毎日新聞の「検証熊本地震」シリーズ5(15日付)は「安全うたい企業誘致」とのリードで興味ある記事でした。
「『過去120年間(M7以上)の地震は発生していない』『地震保険の保険料は全国で最低ランク』。こんなうたい文句を躍らせ、熊本県が企業誘致を目的に開設したインターネット上のサイト『企業立地ガイドKUMAMOTO』が、熊本地震で2度目の最大震度7を観測した4月16日の『本震』の数日後、ひっそり削除された。」
山口県の企業誘致を目的に開設したインターネットのサイト「山口県企業立地ガイド」はどうでしょう。
山口県のセールスポイントの一つに「優れた立地環境-リスク分散の適地(気候・地震・電力供給)」を挙げています。
優れた立地環境のバナーをクリックすると、「地震のリスクが少ない県(全国3位の少なさ)」が出てきます。
「地震など自然災害が少ないことも山口県の魅力のひとつです。下関地方気象台で震度観測記録が残る大正12年(1923年)以降の地震回数は693回であり、これは、佐賀県(440回)、富山県(469回)に嗣全国3位の少なさとなっています。震度6弱以上のゆれが発生しておらず、震度5以上もわずか6回となっております。(平成25年(2013年12月31日現在)地震調査研究推進本部『全国地震予測地図(基準日:平成25年(2013年)1月1日)』によると、今後30年以内に山口市で震度6弱以上の揺れが起きる確率は3.8%と、全国でも低くなっています。また、地震保険基準料の算定を行う『損害保険料算出機構』の保険料ランク付等地別で、山口県はもっとも低い1等地に区分されています。」
山口県の企業誘致のサイトで今後ともこのような地震に対する安全性をうたい続けていいのかを私は問いたいと思います。
毎日新聞の記事を更に引用します。
「熊本地震で4月16日の『本震』の震源となった布田川断層帯(布田川区間)は、今後30年以内の発生確率は『ほぼ0~0.9%』とされていいた。ごく低い確率にしか思えないこの数字が意味する発生確率は『やや高い』だ。地震本部は発生確率が3%以上を『高い』、0.1%以上3%未満を『やや高い』と位置づけている。阪神大震災直後の六甲・淡路島断層帯の一部の確立を、発生後に計算したところ、0.02~8%で『高い』だった。」
この記事から山口市の地震本部の発生確率3.8%を検証すると「高い」に位置します。
発生確率0.9%の布田川断層帯でM7以上の地震が発生したことから、国の地震調査研究推進本部の発生確率の数値そのものの見直しが必要だと思います。
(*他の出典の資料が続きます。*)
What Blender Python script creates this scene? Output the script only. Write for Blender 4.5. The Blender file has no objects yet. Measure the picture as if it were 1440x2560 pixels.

再検討された数字が明らかになるまで、熊本地震を受け、山口県は、地震調査研究推進本部の数値をもとに安全をうたい企業誘致を進めようとする表現は削除すべきではないかと思います。
その上で、熊本地震の発生を受けて地震調査研究推進本部の山口市の発生確率は「高い」に分類されることを山口県の企業立地ガイドに書き加えるべきだと思います。
いずれにしても、熊本地震を受け、山口県の企業立地ガイドの中で、数点の根拠を持って「地震のリスクが少ない県」とうたっている点については、それぞれのデータの根拠が妥当なのかどうか再検討すべきだと思います。
山口県は企業立地ガイドに「地震のリスクが少ない県」と打ち出しています。
皆さんは、山口県の企業立地ガイドについてどのようにお考えですか。お教え下さい。